According to the good folk who cobble together the weird and wonderful observances that make up the official National Awareness Day calendar, you are now reading this column on World Tripe Day. It was nice of them to recognise my endeavours, eh?

Anyway, your correspondent has just returned from an enjoyable yet expensive break in London which hit the wallet with the kind of destructive force you’d get at a testing site for ballistic missiles. Nothing’s cheap these days, is it? Even the word ‘cheap’ is 3% more expensive there than it was in the previous sentence.

I picked up the tab for a fairly modest dinner one night and was convinced that the paper the bill was printed on must have been tailored on Savile Row. I mean, I’d only ordered a sharing platter of tripe, not a Lazy Susan of assorted, highfalutin delicacies that can be so posh they get served with their own monocles.

Talking of eye-watering figures, the 2023 LIV Golf League drew to a close the other night with Bryson DeChambeau’s Crushers GC, which also featured Paul Casey, Anirban Lahiri and Charles Howell III, winning the team title and scooping the first prize of $14 million. Tripe all round to celebrate, fellas?

The money-soaked beanfeast in Miami brought the curtain down on LIV’s second season. By all accounts it’s onwards and upwards next year with the main movers and shakers involved in the breakaway circuit all talking with great optimism about the series going from strength to strength. But they would, wouldn’t they?

Phil Mickelson, a man who does so much LIV PR he’s actually morphing into a human press release, claimed more PGA Tour and DP World Tour players would be jumping on board the LIV gravy train. Bubba Watson, meanwhile, reckoned “10 to 20” investors had expressed an interest in buying his RangeGoats team while Greg Norman, the combative CEO of the LIV operation, spoke for the first time in months and was as bullish as, well, a bull at the height of the rutting season.

While there is plenty of bombast from the LIV lot, the men’s professional game as a whole at the top end remains mired in uncertainty as we inch towards the end of another golfing year of trials and tribulations.

The proposed and highly controversial agreement between the PGA Tour, the DP World Tour and the Saudi Public Investment Fund (PIF) which bankrolls LIV still needs to be finalised – if it ever will be? -  and continues to be as fiddly a process as trying to change one of those flush-mounted kitchen spotlights with oven gloves on.

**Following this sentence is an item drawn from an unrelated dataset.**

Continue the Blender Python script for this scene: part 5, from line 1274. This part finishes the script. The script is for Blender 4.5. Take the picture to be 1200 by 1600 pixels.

The PGA Tour wants to keep control of its product, the DP World Tour wants to fortify its own position and the PIF wants a degree of influence and a return on its potentially mighty investment. All this sorted by an end of year deadline agreed by the three parties? Good luck.

Perhaps it will all come out in the wash and there will be an eventual co-operation? Or will the men’s scene in the upper echelons just continue to muddle on in this somewhat awkward co-existence?

The news the other week, meanwhile, that LIV had its application for Official World Golf Ranking (OWGR) status hurled in the bin again due to its failure to comply with various requirements means its players, without access to points, continue to tumble down the global order.

As it stands, only five LIV players – Brooks Koepka, Cameron Smith, Dustin Johnson, DeChambeau and Mickelson – are guaranteed places at all four majors in 2024. Talor Gooch, who has won three times on the LIV Series this season and is a highly polished performer, is not in any. Before joining the LIV rebellion, Gooch was 31st in the world. Now he’s 214th and plummeting like this scribe’s bank account after three nights in London.  

The reality, of course, is that Gooch and others chose the LIV money – and lots of it – over the competitive legitimacy demanded by the OWGR. They knew what the price of their defection would be. Decisions have consequences.

As you read this, you’re possibly thinking, ‘I haven’t got the slightest bit of interest in all this LIV-related claptrap’. I wouldn’t blame you. You’re probably aware that LIV exists but that’s no doubt down to the sheer volume of disruption it created rather than any of the actual golf stories it has produced on the course. Money can buy many things, but it can’t buy widespread interest.

For the time being, then, it’s business – and negotiations - as usual in the divided world of the men’s game. An uneasy truce may have been called but there will be a few more battles to come yet.

AND ANOTHER THING

It has been a terribly sad few days with the loss of Allan Brodie and Kevin McAlpine. The sudden passing of former Scottish Amateur matchplay and strokeplay champion McAlpine, at just 39, was particularly desperate.

Allan, who died at 76, was one of Scotland’s finest amateur golfers and enjoyed a wonderful period of pomp in an age of great competition, characters and camaraderie.

Kevin, the son of the celebrated Dundee United goalie Hamish, made his own name as a golfer before forging a successful career as a caddie. My condolences go out to Allan and Kevin’s families and friends.